• **Work to complete**
Give the number of lines containing the word "this" and nothing more.

• **Records provided**

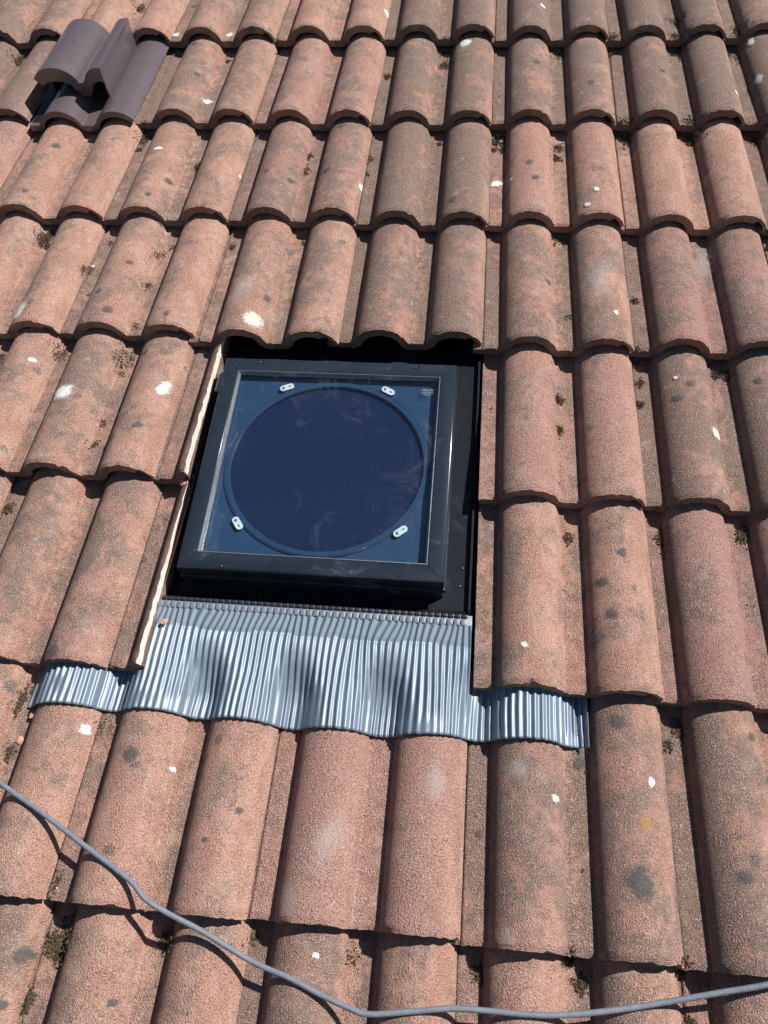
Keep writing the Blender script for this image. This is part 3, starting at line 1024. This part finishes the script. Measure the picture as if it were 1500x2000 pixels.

==

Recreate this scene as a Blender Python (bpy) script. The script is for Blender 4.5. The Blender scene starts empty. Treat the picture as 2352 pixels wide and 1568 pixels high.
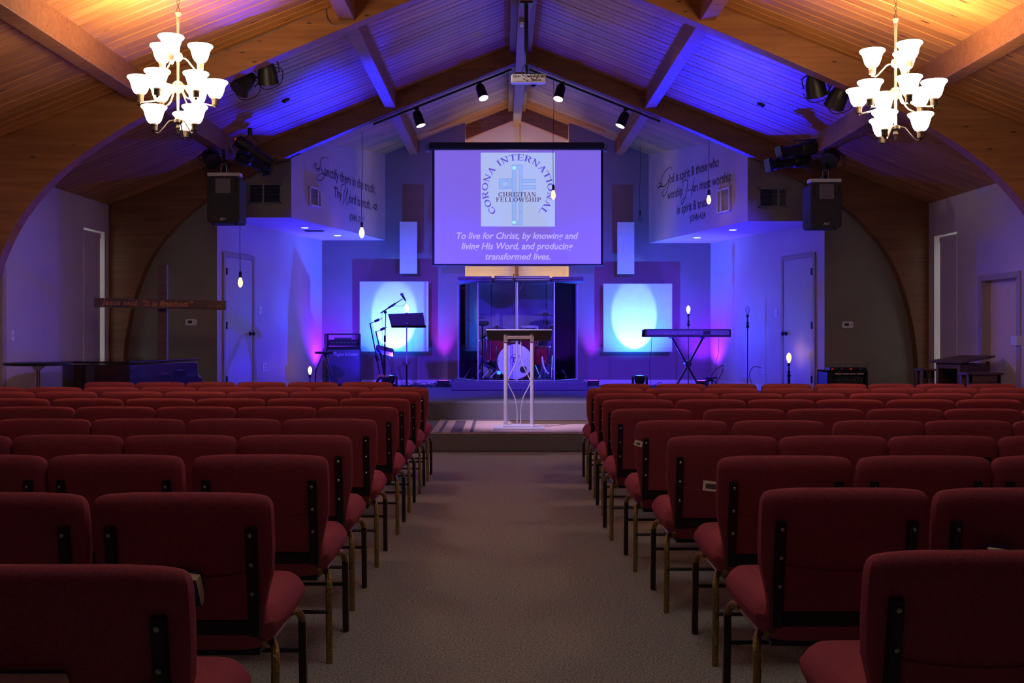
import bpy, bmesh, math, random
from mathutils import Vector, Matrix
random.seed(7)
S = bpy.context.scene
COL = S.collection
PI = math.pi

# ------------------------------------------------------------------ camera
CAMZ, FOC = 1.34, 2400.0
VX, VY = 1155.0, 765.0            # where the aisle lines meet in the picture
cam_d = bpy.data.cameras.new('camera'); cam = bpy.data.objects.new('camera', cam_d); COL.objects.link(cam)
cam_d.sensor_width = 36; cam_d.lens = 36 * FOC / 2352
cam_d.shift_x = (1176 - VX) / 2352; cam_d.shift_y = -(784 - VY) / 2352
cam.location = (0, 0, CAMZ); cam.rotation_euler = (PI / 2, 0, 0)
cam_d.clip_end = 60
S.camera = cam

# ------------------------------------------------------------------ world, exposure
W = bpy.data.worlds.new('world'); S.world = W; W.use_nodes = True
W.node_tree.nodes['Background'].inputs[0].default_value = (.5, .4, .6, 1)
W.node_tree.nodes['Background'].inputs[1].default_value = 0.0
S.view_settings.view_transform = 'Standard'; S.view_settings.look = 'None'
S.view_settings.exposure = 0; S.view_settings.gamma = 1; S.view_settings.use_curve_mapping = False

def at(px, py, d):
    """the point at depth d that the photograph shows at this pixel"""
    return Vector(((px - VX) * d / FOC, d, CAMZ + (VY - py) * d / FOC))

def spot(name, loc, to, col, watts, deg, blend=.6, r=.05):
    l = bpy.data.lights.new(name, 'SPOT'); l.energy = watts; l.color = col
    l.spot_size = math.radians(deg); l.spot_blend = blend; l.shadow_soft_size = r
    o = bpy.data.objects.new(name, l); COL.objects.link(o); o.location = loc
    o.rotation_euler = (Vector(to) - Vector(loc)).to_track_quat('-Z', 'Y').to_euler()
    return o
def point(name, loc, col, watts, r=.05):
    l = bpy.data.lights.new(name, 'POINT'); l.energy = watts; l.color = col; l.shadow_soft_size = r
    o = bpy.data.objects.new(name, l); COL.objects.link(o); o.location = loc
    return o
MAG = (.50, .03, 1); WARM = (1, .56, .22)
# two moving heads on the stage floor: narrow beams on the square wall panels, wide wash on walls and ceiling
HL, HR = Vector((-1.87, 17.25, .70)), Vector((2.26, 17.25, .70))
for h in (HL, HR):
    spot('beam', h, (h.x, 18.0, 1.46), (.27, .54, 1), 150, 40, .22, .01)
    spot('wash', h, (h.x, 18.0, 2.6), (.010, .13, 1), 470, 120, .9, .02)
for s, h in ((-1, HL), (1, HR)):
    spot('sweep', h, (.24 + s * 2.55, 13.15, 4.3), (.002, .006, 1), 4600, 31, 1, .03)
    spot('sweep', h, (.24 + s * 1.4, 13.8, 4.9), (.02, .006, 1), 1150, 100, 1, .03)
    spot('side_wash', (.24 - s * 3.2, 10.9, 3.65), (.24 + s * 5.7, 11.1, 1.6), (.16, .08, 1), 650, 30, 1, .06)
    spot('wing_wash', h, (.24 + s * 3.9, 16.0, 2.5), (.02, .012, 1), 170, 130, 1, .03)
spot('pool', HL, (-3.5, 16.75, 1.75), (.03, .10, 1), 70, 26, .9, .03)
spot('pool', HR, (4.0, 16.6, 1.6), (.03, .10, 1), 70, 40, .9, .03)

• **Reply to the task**
3